Step-by-step solution

Given Data

The self-inductance of the solenoid is M=25.0 H

The time interval when the current is switched off is $∆t=80.0ms\left(\frac{{10}^{-3}s}{1ms}\right)=0.08s$

The change in the current is,$∆l=100A$

Concept Introduction

An inductor is a passive electrical component that counteracts current fluctuations. Coils and chokes are other names for inductors.

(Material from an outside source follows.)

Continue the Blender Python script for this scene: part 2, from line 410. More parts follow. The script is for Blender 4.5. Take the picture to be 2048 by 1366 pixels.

An inductor is represented by the letter L in electrical notation.

Finding the induced electromotive force(a)

The induced electromotive force can be expressed as,

$\epsilon =-M\frac{∆l}{∆t}$……………..(1)

Where M is self-inductance and $∆l$is the change in the current in the time interval $∆t$.

Substituting the given data in equation (1), we get,

$$\begin{gathered} \epsilon =-\left(25.0H\left(\frac{100A}{0.08s}\right)\right) \\ =-31250V\left(\frac{1kV}{1000V}\right) \\ =-31.25kV \end{gathered}$$

Therefore, the induced electromotive force is$-31.25kV$

Finding energy stored in the inductor(b)

When current runs through an inductor with inductivity M , the energy stored in it can be determined using the expression,

$E=\frac{M{I}^2}{2}$………………(2)

Substituting the given data in equation (2) gives,

$$\begin{gathered} E=\frac{25.0H\times {\left(100A\right)}^2}{2} \\ =1.25\times {10}^{5}J \end{gathered}$$

Therefore, the stored energy is$1.25\times {10}^{5}J$

Finding the power released(c)

If this energy is consistently released over a set of time, the power released can be expressed as,

$P=\frac{E}{t}$………………(3)

Substitute the given data in equation (3), and we get,

$$\begin{gathered} P=\frac{1.25\times {10}^{5}J}{0.08s} \\ =1.56\times {10}^{6}W\left(\frac{1MW}{{10}^{6}W}\right) \\ =1.56MW \end{gathered}$$

Therefore, the power released is$1.56MW$

Explanation(d)

Given the inductor's enormous power, it's not unexpected that turning it down rapidly is difficult.